Playing (Parliament) House

I spent my morning in Canberra at Old Parliament House. This was the seat of Australian government from the 1920s to the 1980s and from the outside looks like a wedding cake.



See? Fondant icing, square tiers, two figures to sit at the top …

When parliament moved to the New Parliament House (I’ve found that Australians have a very Ronseal approach to nomenclature e.g. Great Sandy Desert) the Old Parliament House became a museum.

What I liked about it is that almost all the old fixtures and fittings have been left, so visitors can play at being politicians – or journalists, or reporters, or back-room fixers. It’s like a great big Wendy House.

You can sit in the chamber (very comfortable leather seats), or spend time collecting scurrilous rumours in the press gallery.

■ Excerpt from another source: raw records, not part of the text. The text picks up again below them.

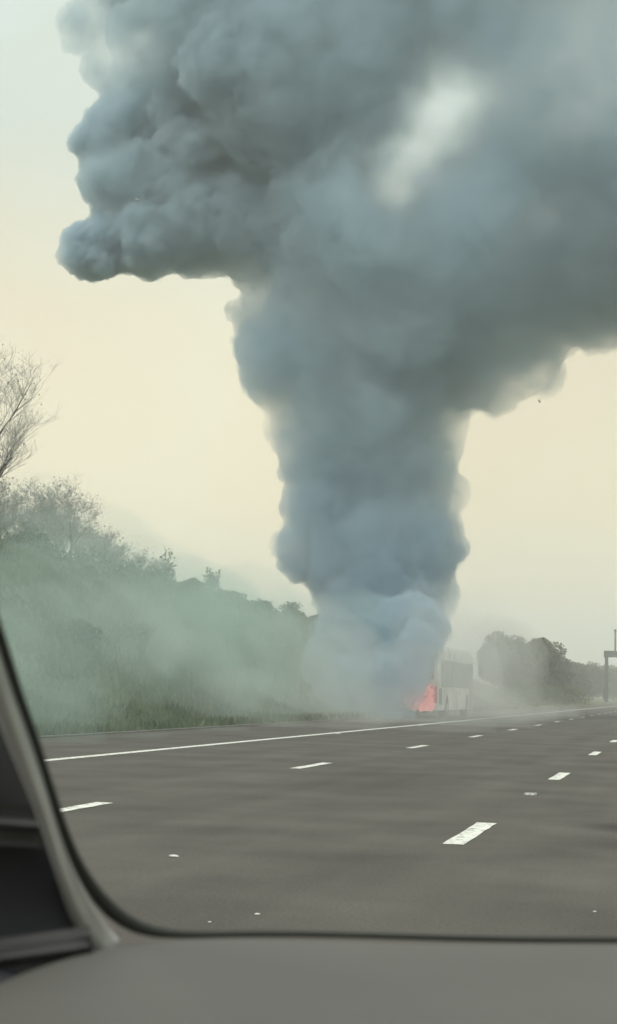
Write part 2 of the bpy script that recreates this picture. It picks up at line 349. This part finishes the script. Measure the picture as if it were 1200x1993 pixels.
# right of the coach: dark rounded trees and a lower hedge, hazy in the distance
far = [(-19.5, 176, 7.9, 6.5, 'dark rounded tree immediately right of the coach'), (-20, 190, 9.0, 8.5, 'tall dark rounded tree in the clump, second from the coach'),
       (-19, 199, 9.1, 8.5, 'tallest dark tree in the middle of the clump right of the coach'), (-18.5, 214, 9.5, 8, 'dark rounded tree right of a small notch in the clump top'),
       (-19, 236, 8.6, 7.5, 'dark tree on the falling right end of the distant clump')]
for i, (x, y, h, w_, l) in enumerate(far): leafy_tree((x, y, ground_z(x, y)), h-.6-ground_z(x, y), w_, 300+i, l, n=15000, size=.19, group='dark trees in the clump beyond the coach')
for i, (x, y, h, w_) in enumerate([(-21, 262, 7.6, 8), (-22, 285, 8, 8), (-21, 310, 8.2, 9), (-22, 335, 8.6, 9), (-20, 365, 9, 10), (-21, 400, 9.5, 10), (-20, 440, 10, 10), (-19, 480, 10, 12)]):
    leafy_tree((x, y, ground_z(x, y)), h+.4-ground_z(x, y), w_, 320+i, ORD[i]+' hedgerow tree, counted away from the dark clump, fading into haze behind the gantry', n=9000, size=.24, group='far hedgerow trees behind the gantry')
for i, (x, y, h) in enumerate([(-15.5, 150, 2.4), (-15.2, 163, 2.3), (-15.6, 178, 2.6), (-15.2, 196, 2.6), (-15.4, 218, 2.4), (-15.6, 245, 2.8)]):
    bush(x, y, h, h*2, 350+i, ORD[i]+' green bush, counted from the coach, on the verge under the dark trees', 'verge bushes under the dark trees', m_leafg, n=4000)
for i in range(26):
    x = -60+i*7+rb.uniform(-2, 2); y = 560+rb.uniform(-20, 20)
    if abs(x+5) < 16: y += 120
    leafy_tree((x, y, ground_z(x, y)-.3), rb.uniform(8, 12), 12, 400+i, 'faint tree in the farthest hazy line on the horizon, beyond the gantry', n=3000, size=.5, group='trees of the farthest hazy line')

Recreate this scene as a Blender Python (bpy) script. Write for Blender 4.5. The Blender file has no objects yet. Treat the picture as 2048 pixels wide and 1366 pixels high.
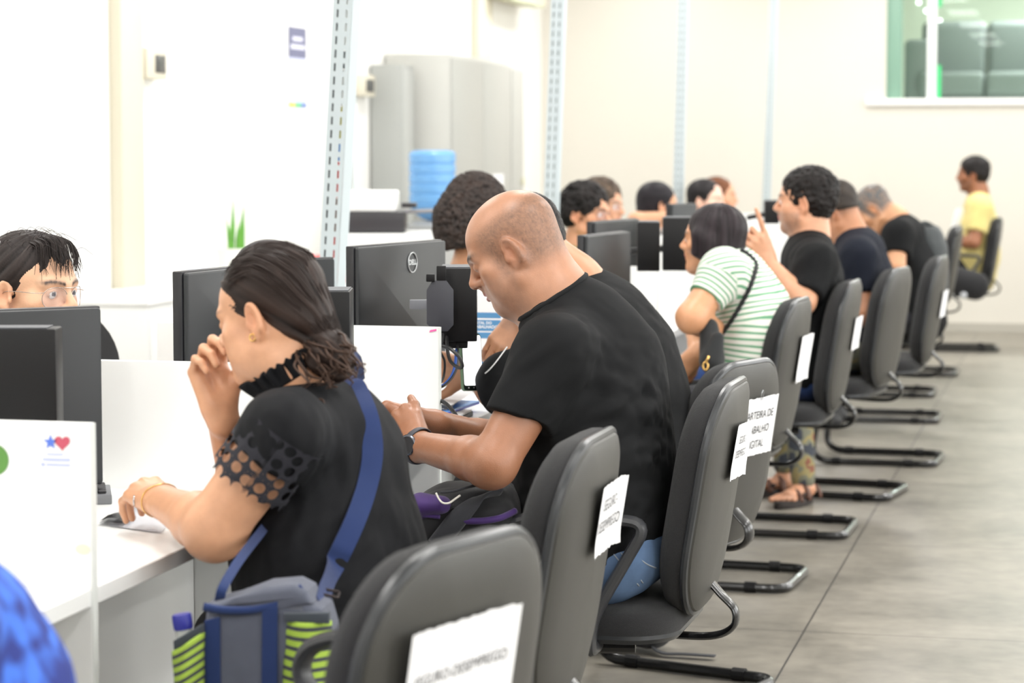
import bpy, bmesh, math, random
import numpy as np
from mathutils import Vector, Matrix

random.seed(7)
PI = math.pi
SC = bpy.context.scene
COL = SC.collection

# ------------------------------------------------------------------ camera
FPX, CX, CY, CAMH = 4836.0, 1024.0, 683.0, 1.40
PITCH = math.radians(4.5636)
YAW = math.radians(13.2909)
FWD = np.array([-math.sin(YAW) * math.cos(PITCH), math.cos(YAW) * math.cos(PITCH), -math.sin(PITCH)])
RGT = np.array([math.cos(YAW), math.sin(YAW), 0.0])
UPV = np.cross(RGT, FWD)
CAM = np.array([0.0, 0.0, CAMH])
HF = np.array([-math.sin(YAW), math.cos(YAW), 0.0])      # level direction away from the camera
ZUP = np.array([0.0, 0.0, 1.0])


def ray(x, y):
    return FWD + RGT * (x - CX) / FPX - UPV * (y - CY) / FPX


def P(x, y, t):                      # point seen at a pixel, t metres deep
    return CAM + t * ray(x, y)


def atz(x, y, z):
    d = ray(x, y)
    return CAM + d * (z - CAMH) / d[2]


def atX(x, y, X):
    d = ray(x, y)
    return CAM + d * X / d[0]


def atY(x, y, Y):
    d = ray(x, y)
    return CAM + d * Y / d[1]


cam = bpy.data.cameras.new('camera')
cam.lens = 85.0
cam.sensor_width = 36.0
cam.clip_start = 0.1
cam.clip_end = 100
camo = bpy.data.objects.new('camera', cam)
COL.objects.link(camo)
camo.matrix_world = Matrix(((RGT[0], UPV[0], -FWD[0], 0), (RGT[1], UPV[1], -FWD[1], 0), (RGT[2], UPV[2], -FWD[2], CAMH), (0, 0, 0, 1)))
cam.dof.use_dof = True
cam.dof.focus_distance = 5.05
cam.dof.aperture_fstop = 4.8
SC.camera = camo
SC.view_settings.view_transform = 'Standard'
SC.view_settings.look = 'None'
SC.view_settings.gamma = 1.0
SC.view_settings.exposure = 0.1
SC.cycles.use_denoising = True
SC.cycles.max_bounces = 8
SC.cycles.diffuse_bounces = 5
SC.cycles.glossy_bounces = 4
SC.cycles.transparent_max_bounces = 12


# ------------------------------------------------------------------ materials
def srgb(r, g, b):
    def f(c):
        c /= 255.0
        return c / 12.92 if c <= 0.04045 else ((c + 0.055) / 1.055) ** 2.4
    return (f(r), f(g), f(b), 1.0)


MATS = {}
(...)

You can visit the Prime Minister’s office,


or hang out in one of the party rooms. (Sadly, that’s party as in political, not partay!)

You can dress up as a Roman (this links back to the building’s current incarnation as the Museum of Australian Democracy) or as the Queen of Australia … and not being a girl who often resists trying on a tiara, I didn’t hold back:

We were very amused.

The one thing you can’t do very easily is make believe you’re a female MP. They were conspicuous by their absence for most of the time Parliament sat here – even getting a Ladies’ Toilet was an uphill struggle. The sign says it all.



!!!

1 comment:

  1. The mind boggles as to what the Romans were doing in Australia. Also were ladies allowed into the cocktail bar to get their sanitary requirements or did they have to find a man to buy by proxy? The chamber looks quite like its counterpart in Stormont. All in all I'm reminded why I wasn't keen to vist Oz.